ORDER
SHARP, Chief Judge.This cause is before the Court on the response of the parties to an order to show cause why this action should not be dismissed for lack of prosecution, entered on October 12, 1981.
The complaint was filed on April 2, 1979, and grows out of a contempt conviction and arrest warrant, which are the subject of a previous civil rights action, H 77-277, filed by the plaintiff in this Court on August 12, 1977. Plaintiff seeks an injunction of the execution of the arrest warrant; a declaratory judgment that the judgment of conviction is invalid; and damages for violations of 42 U.S.C. §§ 1983 and 1985(2).
Under Local Rule 10 of this Court and Fed.R.Civ.P. 41(b), this Court has the power to dismiss actions where there has been a history of failure to prosecute, or a disobedience of court orders. In this case, plaintiff has taken no action for the more than three years that this suit has been pending to bring it forward. In addition, on November 8, 1979, he notified the Court that he would not appear at a pretrial conference scheduled that day, as he was ordered of Court on September 26, 1979. On November 17, 1979, he failed to appear at a duly noticed deposition, of which he was notified on November 7, 1979. Plaintiff failed to produce documents or file objections under Fed.R.Civ.P. 34, as requested by motion of defendants on November 14, 1979. This deliberate thwarting of legitimate discovery repeats the pattern followed by plaintiff in the related suit, H 77-277.
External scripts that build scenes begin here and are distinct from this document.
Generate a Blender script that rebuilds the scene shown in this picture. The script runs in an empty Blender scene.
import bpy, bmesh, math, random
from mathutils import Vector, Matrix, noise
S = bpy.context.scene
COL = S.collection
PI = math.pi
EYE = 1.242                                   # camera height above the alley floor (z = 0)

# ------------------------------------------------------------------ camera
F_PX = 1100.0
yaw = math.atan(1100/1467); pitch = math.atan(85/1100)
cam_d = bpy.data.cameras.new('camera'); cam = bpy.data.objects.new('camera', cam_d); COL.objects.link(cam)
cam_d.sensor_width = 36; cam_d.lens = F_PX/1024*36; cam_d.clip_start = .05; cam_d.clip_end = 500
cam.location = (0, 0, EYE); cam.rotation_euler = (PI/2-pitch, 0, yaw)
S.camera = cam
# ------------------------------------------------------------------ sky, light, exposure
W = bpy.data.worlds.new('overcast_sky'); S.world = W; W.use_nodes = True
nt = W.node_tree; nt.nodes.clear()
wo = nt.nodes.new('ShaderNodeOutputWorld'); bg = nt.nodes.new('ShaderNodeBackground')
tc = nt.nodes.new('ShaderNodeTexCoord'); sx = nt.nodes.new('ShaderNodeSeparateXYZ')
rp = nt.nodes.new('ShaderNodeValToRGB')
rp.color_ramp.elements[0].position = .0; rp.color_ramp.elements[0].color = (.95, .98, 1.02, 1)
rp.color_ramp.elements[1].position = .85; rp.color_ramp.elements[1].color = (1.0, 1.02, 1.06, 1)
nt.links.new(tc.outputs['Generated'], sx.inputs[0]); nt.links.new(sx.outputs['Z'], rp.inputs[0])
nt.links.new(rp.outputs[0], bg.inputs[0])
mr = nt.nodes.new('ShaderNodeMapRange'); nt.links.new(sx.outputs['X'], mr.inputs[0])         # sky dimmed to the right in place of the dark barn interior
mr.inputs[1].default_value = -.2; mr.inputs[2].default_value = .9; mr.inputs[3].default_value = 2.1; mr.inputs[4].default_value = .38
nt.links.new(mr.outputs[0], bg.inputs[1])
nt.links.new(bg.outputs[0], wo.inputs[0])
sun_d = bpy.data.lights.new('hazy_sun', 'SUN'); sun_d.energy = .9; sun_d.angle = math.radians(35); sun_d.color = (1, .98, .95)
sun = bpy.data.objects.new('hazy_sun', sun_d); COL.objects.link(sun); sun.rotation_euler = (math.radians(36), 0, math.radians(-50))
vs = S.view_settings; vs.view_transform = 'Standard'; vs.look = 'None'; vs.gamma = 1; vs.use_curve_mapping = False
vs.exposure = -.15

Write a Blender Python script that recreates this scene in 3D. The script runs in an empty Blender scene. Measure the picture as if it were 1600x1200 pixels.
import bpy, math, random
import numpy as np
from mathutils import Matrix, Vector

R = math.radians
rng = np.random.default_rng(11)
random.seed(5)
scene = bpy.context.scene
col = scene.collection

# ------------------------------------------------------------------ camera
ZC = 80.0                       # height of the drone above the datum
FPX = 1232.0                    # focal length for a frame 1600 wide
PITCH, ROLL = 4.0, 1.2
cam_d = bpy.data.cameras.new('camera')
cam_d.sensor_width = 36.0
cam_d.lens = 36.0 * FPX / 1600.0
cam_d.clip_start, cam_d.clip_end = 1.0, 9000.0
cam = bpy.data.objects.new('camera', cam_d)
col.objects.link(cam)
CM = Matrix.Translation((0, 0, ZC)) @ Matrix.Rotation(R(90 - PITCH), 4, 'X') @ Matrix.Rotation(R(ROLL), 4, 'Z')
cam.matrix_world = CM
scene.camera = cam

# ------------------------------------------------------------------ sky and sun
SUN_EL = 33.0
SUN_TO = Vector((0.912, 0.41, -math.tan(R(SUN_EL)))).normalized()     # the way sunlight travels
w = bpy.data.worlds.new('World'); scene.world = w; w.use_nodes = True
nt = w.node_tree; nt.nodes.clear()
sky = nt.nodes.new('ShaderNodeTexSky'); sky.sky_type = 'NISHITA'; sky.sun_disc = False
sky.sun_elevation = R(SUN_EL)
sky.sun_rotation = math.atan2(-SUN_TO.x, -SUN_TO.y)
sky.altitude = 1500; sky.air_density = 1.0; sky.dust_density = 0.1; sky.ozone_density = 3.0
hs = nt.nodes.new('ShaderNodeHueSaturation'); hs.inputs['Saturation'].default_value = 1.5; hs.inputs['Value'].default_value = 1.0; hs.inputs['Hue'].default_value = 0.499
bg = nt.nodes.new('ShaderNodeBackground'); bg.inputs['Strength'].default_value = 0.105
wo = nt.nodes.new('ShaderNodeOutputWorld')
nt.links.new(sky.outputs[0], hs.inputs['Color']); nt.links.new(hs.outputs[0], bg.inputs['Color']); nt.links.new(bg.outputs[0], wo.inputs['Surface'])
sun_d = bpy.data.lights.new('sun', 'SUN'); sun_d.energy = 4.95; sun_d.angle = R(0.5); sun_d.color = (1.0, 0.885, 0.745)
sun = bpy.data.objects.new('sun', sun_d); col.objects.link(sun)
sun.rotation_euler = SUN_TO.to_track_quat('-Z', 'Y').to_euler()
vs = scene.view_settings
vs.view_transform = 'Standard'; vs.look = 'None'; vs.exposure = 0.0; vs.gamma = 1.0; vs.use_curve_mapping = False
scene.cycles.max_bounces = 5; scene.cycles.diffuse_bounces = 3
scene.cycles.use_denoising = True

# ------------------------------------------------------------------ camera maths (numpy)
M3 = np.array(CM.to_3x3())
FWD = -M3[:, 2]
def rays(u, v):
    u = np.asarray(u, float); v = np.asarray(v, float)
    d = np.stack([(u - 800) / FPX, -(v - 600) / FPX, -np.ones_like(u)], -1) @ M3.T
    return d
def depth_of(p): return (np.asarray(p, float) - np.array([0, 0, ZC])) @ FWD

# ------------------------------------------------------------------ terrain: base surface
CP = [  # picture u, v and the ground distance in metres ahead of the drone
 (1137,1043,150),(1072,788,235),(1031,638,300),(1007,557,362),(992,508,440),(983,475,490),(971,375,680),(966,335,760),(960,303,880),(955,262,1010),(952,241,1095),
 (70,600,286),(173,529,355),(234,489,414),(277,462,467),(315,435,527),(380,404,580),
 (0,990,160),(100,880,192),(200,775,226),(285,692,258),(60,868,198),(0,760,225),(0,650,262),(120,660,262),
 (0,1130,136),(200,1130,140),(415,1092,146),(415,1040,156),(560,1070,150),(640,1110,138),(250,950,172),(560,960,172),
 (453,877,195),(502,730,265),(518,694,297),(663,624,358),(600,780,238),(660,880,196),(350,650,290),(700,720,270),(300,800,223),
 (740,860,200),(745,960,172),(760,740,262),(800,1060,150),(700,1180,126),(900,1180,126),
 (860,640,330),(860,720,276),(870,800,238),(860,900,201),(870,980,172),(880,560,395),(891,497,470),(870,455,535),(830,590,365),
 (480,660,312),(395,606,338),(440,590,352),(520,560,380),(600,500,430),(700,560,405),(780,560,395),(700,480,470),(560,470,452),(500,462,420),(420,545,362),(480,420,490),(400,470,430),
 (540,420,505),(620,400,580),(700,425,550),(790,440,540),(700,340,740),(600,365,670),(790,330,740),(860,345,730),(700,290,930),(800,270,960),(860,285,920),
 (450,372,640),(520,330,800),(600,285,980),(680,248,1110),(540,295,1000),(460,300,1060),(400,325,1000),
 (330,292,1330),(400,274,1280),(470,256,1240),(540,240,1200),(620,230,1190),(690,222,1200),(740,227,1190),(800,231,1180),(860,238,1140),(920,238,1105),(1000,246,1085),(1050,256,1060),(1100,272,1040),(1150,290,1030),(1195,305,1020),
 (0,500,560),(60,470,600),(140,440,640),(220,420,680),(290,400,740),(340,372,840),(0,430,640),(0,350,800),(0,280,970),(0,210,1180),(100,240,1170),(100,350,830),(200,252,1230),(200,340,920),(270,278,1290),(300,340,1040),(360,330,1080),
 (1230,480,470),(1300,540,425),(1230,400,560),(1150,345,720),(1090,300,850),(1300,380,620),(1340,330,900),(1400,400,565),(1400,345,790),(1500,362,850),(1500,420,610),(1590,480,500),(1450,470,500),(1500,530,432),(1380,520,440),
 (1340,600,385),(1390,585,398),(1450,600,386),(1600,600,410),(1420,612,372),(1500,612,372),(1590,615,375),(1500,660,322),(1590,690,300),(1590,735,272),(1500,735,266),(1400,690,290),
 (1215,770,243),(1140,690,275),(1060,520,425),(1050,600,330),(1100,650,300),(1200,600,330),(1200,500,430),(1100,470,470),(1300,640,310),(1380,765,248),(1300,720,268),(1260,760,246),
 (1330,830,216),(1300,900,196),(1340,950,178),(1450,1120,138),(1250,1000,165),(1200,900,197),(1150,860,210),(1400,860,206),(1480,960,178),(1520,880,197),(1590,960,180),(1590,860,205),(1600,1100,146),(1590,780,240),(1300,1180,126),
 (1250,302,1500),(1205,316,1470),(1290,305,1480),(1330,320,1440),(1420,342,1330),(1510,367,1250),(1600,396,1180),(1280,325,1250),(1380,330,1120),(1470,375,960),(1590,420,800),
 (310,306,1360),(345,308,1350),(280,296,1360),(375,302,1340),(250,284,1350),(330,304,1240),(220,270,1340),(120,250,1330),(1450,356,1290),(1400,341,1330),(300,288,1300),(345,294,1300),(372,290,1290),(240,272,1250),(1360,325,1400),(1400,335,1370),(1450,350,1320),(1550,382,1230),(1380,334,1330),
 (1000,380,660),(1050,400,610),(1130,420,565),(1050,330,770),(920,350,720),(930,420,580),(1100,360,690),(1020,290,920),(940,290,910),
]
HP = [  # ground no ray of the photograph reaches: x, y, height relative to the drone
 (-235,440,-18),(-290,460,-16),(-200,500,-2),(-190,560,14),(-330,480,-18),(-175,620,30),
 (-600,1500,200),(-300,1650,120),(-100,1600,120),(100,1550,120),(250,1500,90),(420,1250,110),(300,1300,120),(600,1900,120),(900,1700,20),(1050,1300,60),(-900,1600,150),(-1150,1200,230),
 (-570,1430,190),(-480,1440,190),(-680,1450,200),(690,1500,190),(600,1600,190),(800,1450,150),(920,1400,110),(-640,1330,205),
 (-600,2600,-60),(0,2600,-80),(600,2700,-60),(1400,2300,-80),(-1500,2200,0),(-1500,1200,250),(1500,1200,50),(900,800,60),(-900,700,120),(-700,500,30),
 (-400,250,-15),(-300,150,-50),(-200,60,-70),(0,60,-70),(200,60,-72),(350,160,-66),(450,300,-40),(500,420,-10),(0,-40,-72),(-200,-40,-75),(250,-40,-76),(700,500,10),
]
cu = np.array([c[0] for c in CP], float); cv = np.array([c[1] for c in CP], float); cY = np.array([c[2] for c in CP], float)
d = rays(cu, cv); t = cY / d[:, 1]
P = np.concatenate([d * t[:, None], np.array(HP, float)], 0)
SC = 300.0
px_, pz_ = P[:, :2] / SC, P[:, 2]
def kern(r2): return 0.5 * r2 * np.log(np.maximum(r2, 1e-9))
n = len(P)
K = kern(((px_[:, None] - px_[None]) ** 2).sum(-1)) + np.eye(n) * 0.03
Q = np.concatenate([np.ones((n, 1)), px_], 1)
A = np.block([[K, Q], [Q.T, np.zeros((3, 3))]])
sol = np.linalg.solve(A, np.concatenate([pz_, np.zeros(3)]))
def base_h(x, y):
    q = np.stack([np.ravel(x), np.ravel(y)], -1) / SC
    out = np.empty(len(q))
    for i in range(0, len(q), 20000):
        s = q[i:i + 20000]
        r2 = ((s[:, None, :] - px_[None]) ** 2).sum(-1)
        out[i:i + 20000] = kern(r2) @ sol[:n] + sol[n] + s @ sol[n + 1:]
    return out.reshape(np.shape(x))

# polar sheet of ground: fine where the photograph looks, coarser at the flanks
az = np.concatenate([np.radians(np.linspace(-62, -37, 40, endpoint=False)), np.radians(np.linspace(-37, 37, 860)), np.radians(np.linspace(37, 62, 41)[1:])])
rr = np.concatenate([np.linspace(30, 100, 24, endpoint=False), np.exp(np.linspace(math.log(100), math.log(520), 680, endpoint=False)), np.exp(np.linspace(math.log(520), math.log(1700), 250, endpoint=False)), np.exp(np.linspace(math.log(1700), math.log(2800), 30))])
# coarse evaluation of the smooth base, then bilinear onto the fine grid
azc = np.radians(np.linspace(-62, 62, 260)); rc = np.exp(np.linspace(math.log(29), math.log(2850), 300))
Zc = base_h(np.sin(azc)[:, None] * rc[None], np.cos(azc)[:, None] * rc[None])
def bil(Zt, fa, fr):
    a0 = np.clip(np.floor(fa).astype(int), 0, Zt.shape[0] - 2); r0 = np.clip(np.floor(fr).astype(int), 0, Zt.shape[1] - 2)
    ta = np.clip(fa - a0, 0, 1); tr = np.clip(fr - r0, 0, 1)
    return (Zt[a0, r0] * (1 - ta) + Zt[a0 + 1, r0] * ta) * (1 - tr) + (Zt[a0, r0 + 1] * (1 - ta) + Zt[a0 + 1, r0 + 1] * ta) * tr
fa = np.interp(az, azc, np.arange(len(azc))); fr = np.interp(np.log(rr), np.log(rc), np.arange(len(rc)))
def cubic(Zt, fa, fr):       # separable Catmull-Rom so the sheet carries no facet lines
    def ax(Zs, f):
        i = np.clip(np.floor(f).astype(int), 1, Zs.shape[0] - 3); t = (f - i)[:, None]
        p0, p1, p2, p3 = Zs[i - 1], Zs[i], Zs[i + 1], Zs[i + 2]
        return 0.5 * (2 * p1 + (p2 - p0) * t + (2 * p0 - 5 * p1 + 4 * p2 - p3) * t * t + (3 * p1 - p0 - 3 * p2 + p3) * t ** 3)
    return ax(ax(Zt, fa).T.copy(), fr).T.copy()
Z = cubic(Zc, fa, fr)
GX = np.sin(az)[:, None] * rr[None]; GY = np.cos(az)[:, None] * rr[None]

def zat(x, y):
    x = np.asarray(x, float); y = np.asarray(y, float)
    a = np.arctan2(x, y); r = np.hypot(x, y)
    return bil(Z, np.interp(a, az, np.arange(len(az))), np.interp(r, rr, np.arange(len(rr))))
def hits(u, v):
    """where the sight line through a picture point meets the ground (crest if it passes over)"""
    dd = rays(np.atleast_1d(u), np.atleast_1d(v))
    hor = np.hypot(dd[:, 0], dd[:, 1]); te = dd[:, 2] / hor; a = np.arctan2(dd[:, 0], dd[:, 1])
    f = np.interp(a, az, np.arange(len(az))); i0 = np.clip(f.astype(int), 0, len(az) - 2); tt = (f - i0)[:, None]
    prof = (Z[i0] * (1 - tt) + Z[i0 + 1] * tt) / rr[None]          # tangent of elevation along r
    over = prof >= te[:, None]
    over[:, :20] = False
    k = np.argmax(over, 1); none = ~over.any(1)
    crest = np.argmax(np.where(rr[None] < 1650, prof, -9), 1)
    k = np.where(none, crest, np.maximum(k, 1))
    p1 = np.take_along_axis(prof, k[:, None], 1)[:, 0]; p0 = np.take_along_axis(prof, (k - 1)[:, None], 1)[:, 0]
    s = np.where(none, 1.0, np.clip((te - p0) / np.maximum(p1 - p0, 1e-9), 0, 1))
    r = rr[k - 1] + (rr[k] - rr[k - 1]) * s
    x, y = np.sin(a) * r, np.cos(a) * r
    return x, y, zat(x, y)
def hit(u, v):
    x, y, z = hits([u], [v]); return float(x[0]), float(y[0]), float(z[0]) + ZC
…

In his response to the show cause order, plaintiff accuses the Court of preventing him from undertaking discovery or “even appearing in open court anywhere in Indiana.” In paragraph 4, he states that he will not proceed with this action while his “rights are suspended.”
The Court finds, despite plaintiff’s assertions, that he has not shown good cause for failing to prosecute this cause diligently and in good faith. He has failed to comply with Court orders, as well as resisting any attempt to proceed with discovery by the defendants. Accordingly, the Court finds that plaintiff’s complaint should be dismissed. National Hockey League v. Metro Hockey Club, Inc., 427 U.S. 639, 96 S.Ct. 2778, 49 L.Ed.2d 747 (1976); Link v. Wabash Railroad Co., 370 U.S. 626, 82 S.Ct. 1386, 8 L.Ed.2d 734 (1962); Moore v. Telfon Communications Corp., 589 F.2d 959 (9th Cir.1978); Beshear v. Weinzapfel, 474 F.2d 127 (7th Cir.1973). See also, Hindmon v. National-Ben Franklin Life Ins. Co., 677 F.2d 617 (7th Cir.1982).
It is therefore ORDERED that plaintiff’s complaint in the above captioned cause be and hereby is DISMISSED.
On June 22, 1979, defendant, Saul Ruman, filed a counterclaim herein, seeking injunctive and compensatory relief from plaintiff’s alleged defamation, malicious prosecution and abuse of process. Guided by the criteria of judicial economy and convenience and fairness to the litigants, Owen Equipment & Erection Co. v. Kroger, 437 U.S. 365, 371, n. 9, 98 S.Ct. 2396, 2401, n. 9, 57 L.Ed.2d 274 (1978), the Court finds that retaining jurisdiction over the counterclaim would not save judicial time, since the federal claims have been dismissed in advance of trial. Great Horizons v. Mass. Mut. Life *9Ins. Co., 457 F.Supp. 1066, 1082 (N.D.Ind.1978), aff’d without opinion, 601 F.2d 596 (7th Cir.1979).
Accordingly, it is FURTHER ORDERED that the counterclaim of the defendant, Saul Ruman, be and hereby is DISMISSED for lack of jurisdiction.